Take the listing from its first line through the line that contains "b.done('fire_alarm_sign')" and please retype those lines exactly, leaving out the pictures.

● Given material:
* * *

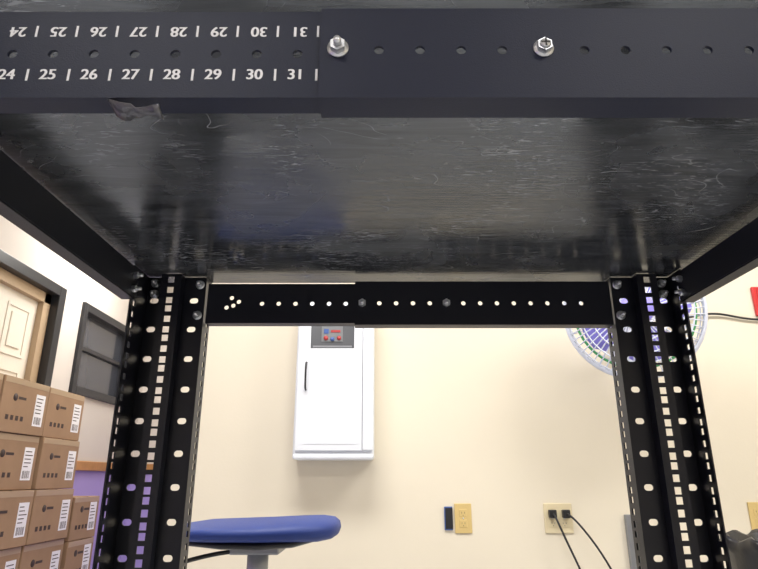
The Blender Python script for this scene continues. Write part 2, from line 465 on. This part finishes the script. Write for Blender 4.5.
for k in range(4):
    a0 = k*math.pi/2+.35; rings = []
    for i in range(9):
        t = i/8; r = .045+t*(fr*.80-.045); hw = (.36+.26*math.sin(t*math.pi*.8))*(.55 if i == 0 else 1)*(.7 if i == 8 else 1)
        f = []; bk = []
        for j in range(5):
            s = j/4-.5
            f.append(fp_(r, a0+s*2*hw, s*.05)); bk.append(fp_(r, a0+s*2*hw, s*.05+.003))
        rings.append(f+bk[::-1])
    b.loft(rings, M_fanb)
b.tube([fp_(fr*.86, 2*math.pi*k/40, -.012) for k in range(40)], .005, M_green, True, 'POLY')
b.done('blades', fan)
b = B()
c0 = FM @ Vector((0, -.078, 0)); c1 = FM @ Vector((0, -.070, 0)); c2 = FM @ Vector((0, .02, 0)); c3 = FM @ Vector((0, .17, 0))
b.cyl(c0, c1, .062, M_fanb, 32); b.cyl(c1, c2, .045, M_fanw, 24)
b.cyl(FM @ Vector((0, .03, 0)), c3, .065, M_fanw, 24, .045)
b.done('motor', fan)
b = B()
b.box(fc.x+.02, fc.x+.14, 2.575, 2.6, H+.48, H+.66, M_fanw, .004); b.tube([(c3.x, c3.y-.03, c3.z-.03), (c3.x+.0, 2.46, H+.58), (c3.x, 2.50, H+.55), (1.07, 2.58, H+.55)], .014, M_fanw)
b.done('bracket', fan)
b = B(); b.tube([(1.10, 2.55, H+.60), (1.3, 2.57, H+.66), (1.5, 2.585, H+.73), (1.62, 2.588, H+.69), (1.8, 2.588, H+.675), (2.1, 2.588, H+.68), (2.6, 2.588, H+.72)], .005, M_dark)
b.done('fan_cord')
b = B(); b.box(1.715, 1.95, 2.585, 2.6, H+.70, H+.84, M_red, .006); b.box(1.74, 1.93, 2.583, 2.5855, H+.72, H+.82, M_white)
b.box(1.735, 1.935, 2.5825, 2.584, H+.715, H+.825, M_red, .0005)
b.done('fire_alarm_sign')

# ---------------------------------------------------------------- stool
st = empty('rolling_stool'); sc = (-.30, 1.60)
def ring(x, cz, hy, hz, n=28, e=.7):
    o = []
    for k in range(n):
        a = 2*math.pi*k/n; c, s = math.cos(a), math.sin(a)
        o.append((x, sc[1]+hy*math.copysign(abs(c)**e, c), H+cz+hz*math.copysign(abs(s)**e, s)))
    return o
b = B()
b.loft([ring(*r) for r in ((-.506, -.124, .04, .003), (-.500, -.124, .09, .010), (-.485, -.123, .125, .016), (-.44, -.122, .17, .021), (-.36, -.121, .19, .0225), (-.28, -.120, .19, .024), (-.2, -.118, .18, .026), (-.145, -.117, .155, .027), (-.115, -.116, .12, .023), (-.102, -.116, .08, .015), (-.097, -.116, .03, .004))], M_blue)
b.done('seat', st)
b = B()
b.loft([ring(*r) for r in ((-.47, -.137, .09, .004), (-.44, -.141, .14, .010), (-.36, -.145, .16, .013), (-.28, -.146, .16, .014), (-.2, -.142, .15, .013), (-.15, -.137, .10, .006))], M_dark)
b.done('seat_shell', st)
b = B()
b.box(-.36, -.24, 1.54, 1.66, H-.174, H-.157, M_grey, .004)
b.cyl((-.30, 1.6, H-.172), (-.30, 1.6, H-.24), .026, M_grey, 24)
b.cyl((-.30, 1.6, H-.24), (-.30, 1.6, .30), .014, M_chrome, 20); b.cyl((-.30, 1.6, .34), (-.30, 1.6, .09), .025, M_dark, 20)
b.tube([(-.33, 1.57, H-.168), (-.37, 1.53, H-.165), (-.42, 1.50, H-.172), (-.49, 1.48, H-.195)], .005, M_dark)
b.tube([(-.30+.19*math.cos(2*math.pi*k/32), 1.6+.19*math.sin(2*math.pi*k/32), .28) for k in range(32)], .009, M_chrome, True, 'POLY')
for k in range(4):
    a = math.pi/4+k*math.pi/2; b.tube([(-.30, 1.6, .28), (-.30+.19*math.cos(a), 1.6+.19*math.sin(a), .28)], .006, M_chrome, False, 'POLY')
for k in range(5):
    a = 2*math.pi*k/5+.3; c, s = math.cos(a), math.sin(a)
    b.cyl((-.30, 1.6, .11), (-.30+.27*c, 1.6+.27*s, .075), .02, M_dark, 12, .013)
    x, y = -.30+.27*c, 1.6+.27*s
    b.cyl((x, y, .075), (x, y, .045), .006, M_dark, 10); b.cyl((x-.012*s, y+.012*c, .027), (x+.012*s, y-.012*c, .027), .027, M_dark, 18)
b.done('base', st)

# ---------------------------------------------------------------- carton stack
def carton(y0, y1, z0, h, x1=-1.95, dx=.235, rot=0):
    b = B(); M = Matrix.Translation((x1-dx/2, (y0+y1)/2, 0)) @ Matrix.Rotation(rot, 4, 'Z') @ Matrix.Translation((-(x1-dx/2), -(y0+y1)/2, 0))
    g = .003
    b.box(x1-dx, x1, y0+g, y1-g, z0+.001, z0+h-.002, M_card, .004, M)
    ym_ = (y0+y1)/2
    b.box(x1-dx-.0005, x1+.0008, ym_-.003, ym_+.003, z0+h-.004, z0+h-.001, M_ink, 0, M)
    b.box(x1-.0002, x1+.0008, y0+.01, y1-.01, z0+h-.035, z0+h-.004, M_cardtape, 0, M)
    L = x1+.0012; ly = y1-.13
    b.box(x1, L, ly, ly+.095, z0+.05, z0+.225, M_white, 0, M)
    for i in range(9):
        yy = ly+.012+i*.008
        b.box(L, L+.0006, yy, yy+random.choice((.002, .004)), z0+.06, z0+.10, M_ink, 0, M)
    for zz in (.12, .14, .16, .18, .2): b.box(L, L+.0006, ly+.01, ly+random.uniform(.05, .085), z0+zz, z0+zz+.005, M_ink, 0, M)
    for i in range(4): b.box(x1, x1+.0008, y0+.06+i*.045, y0+.085+i*.045, z0+.065, z0+.09, M_ink, 0, M)
    b.cyl((x1-.001, y0+.12, z0+.185), (x1+.0008, y0+.12, z0+.185), .02, M_ink, 20); b.box(x1, x1+.0008, y0+.15, y0+.22, z0+.178, z0+.192, M_ink, 0, M)
    b.done('cardboard_box')
pz = .16; ph = .29
for c, (ya, yb) in enumerate(((2.62, 3.07), (3.075, 3.52), (3.53, 3.975))):
    for r in range(4): carton(ya, yb, pz+r*ph, ph, x1=-1.95+random.uniform(-.012, .012), rot=random.uniform(-.012, .012))
for r in range(2): carton(4.0, 4.36, pz+r*.264, .264, x1=-1.94)
b = B()
for i in range(3): b.box(-2.2+i*.11, -2.11+i*.11, 2.6, 4.38, .135, .158, M_pallet)
for y in (2.62, 3.4, 4.26): b.box(-2.2, -1.89, y, y+.1, .022, .135, M_pallet)
for i in range(3): b.box(-2.2+i*.11, -2.11+i*.11, 2.6, 4.38, 0, .022, M_pallet)
b.done('wooden_pallet')

# ---------------------------------------------------------------- bin
b = B(); rings = []
for (z, r, am) in ((0, .15, 0), (.02, .155, 0), (.60, .195, 0), (.615, .205, .004), (.635, .207, .008), (.642, .198, .01), (.635, .185, .006), (.45, .175, .004)):
    rings.append([(1.19+(r+am*math.sin(9*a)+am*.7*math.sin(23*a+z*40))*math.cos(a), 1.8+(r+am*math.sin(9*a))*math.sin(a), z+am*.8*math.sin(13*a)) for a in [2*math.pi*k/72 for k in range(72)]])
b.loft(rings, M_bag)
b.done('trash_can')

# ---------------------------------------------------------------- lights
M_em = mat('light_diffuser', (.9, .9, .9), .5, emit=(1, .97, .93), es=5)
M_emd = mat('dim_diffuser', (.9, .9, .9), .5, emit=(1, .97, .93), es=2)
for (x, y, e) in ((-1.0, -1.6, 20), (1.3, -1.6, 20), (-.3, 1.35, 41), (1.7, 1.2, 38), (-1.6, 4.2, 30)):
    b = B(); b.box(x-.62, x+.62, y-.32, y+.32, CZ-.03, CZ, M_cabw, .004); b.box(x-.58, x+.58, y-.28, y+.28, CZ-.034, CZ-.0301, M_em if y > 0 else M_emd)
    o = b.done('ceiling_light')
    l = bpy.data.lights.new('panel_lamp', 'AREA'); l.shape = 'RECTANGLE'; l.size = 1.1; l.size_y = .52; l.energy = e; l.color = (1, .98, .96)
    lo = bpy.data.objects.new('panel_lamp', l); lo.location = (x, y, CZ-.04); col.objects.link(lo); lo.parent = o
w = bpy.data.worlds.new('World'); scn.world = w; w.use_nodes = True
w.node_tree.nodes['Background'].inputs[0].default_value = (.9, .92, 1, 1); w.node_tree.nodes['Background'].inputs[1].default_value = .3

# ---------------------------------------------------------------- camera
cd = bpy.data.cameras.new('camera'); cd.sensor_width = 36; cd.lens = 28.02; cd.clip_start = .02
co = bpy.data.objects.new('camera', cd); co.location = (0, 0, H); co.rotation_euler = (math.radians(90+18.2), 0, 0)
col.objects.link(co); scn.camera = co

* * *

● Exercise output:
The Blender Python script for this scene continues. Write part 2, from line 465 on. This part finishes the script. Write for Blender 4.5.
for k in range(4):
    a0 = k*math.pi/2+.35; rings = []
    for i in range(9):
        t = i/8; r = .045+t*(fr*.80-.045); hw = (.36+.26*math.sin(t*math.pi*.8))*(.55 if i == 0 else 1)*(.7 if i == 8 else 1)
        f = []; bk = []
        for j in range(5):
            s = j/4-.5
            f.append(fp_(r, a0+s*2*hw, s*.05)); bk.append(fp_(r, a0+s*2*hw, s*.05+.003))
        rings.append(f+bk[::-1])
    b.loft(rings, M_fanb)
b.tube([fp_(fr*.86, 2*math.pi*k/40, -.012) for k in range(40)], .005, M_green, True, 'POLY')
b.done('blades', fan)
b = B()
c0 = FM @ Vector((0, -.078, 0)); c1 = FM @ Vector((0, -.070, 0)); c2 = FM @ Vector((0, .02, 0)); c3 = FM @ Vector((0, .17, 0))
b.cyl(c0, c1, .062, M_fanb, 32); b.cyl(c1, c2, .045, M_fanw, 24)
b.cyl(FM @ Vector((0, .03, 0)), c3, .065, M_fanw, 24, .045)
b.done('motor', fan)
b = B()
b.box(fc.x+.02, fc.x+.14, 2.575, 2.6, H+.48, H+.66, M_fanw, .004); b.tube([(c3.x, c3.y-.03, c3.z-.03), (c3.x+.0, 2.46, H+.58), (c3.x, 2.50, H+.55), (1.07, 2.58, H+.55)], .014, M_fanw)
b.done('bracket', fan)
b = B(); b.tube([(1.10, 2.55, H+.60), (1.3, 2.57, H+.66), (1.5, 2.585, H+.73), (1.62, 2.588, H+.69), (1.8, 2.588, H+.675), (2.1, 2.588, H+.68), (2.6, 2.588, H+.72)], .005, M_dark)
b.done('fan_cord')
b = B(); b.box(1.715, 1.95, 2.585, 2.6, H+.70, H+.84, M_red, .006); b.box(1.74, 1.93, 2.583, 2.5855, H+.72, H+.82, M_white)
b.box(1.735, 1.935, 2.5825, 2.584, H+.715, H+.825, M_red, .0005)
b.done('fire_alarm_sign')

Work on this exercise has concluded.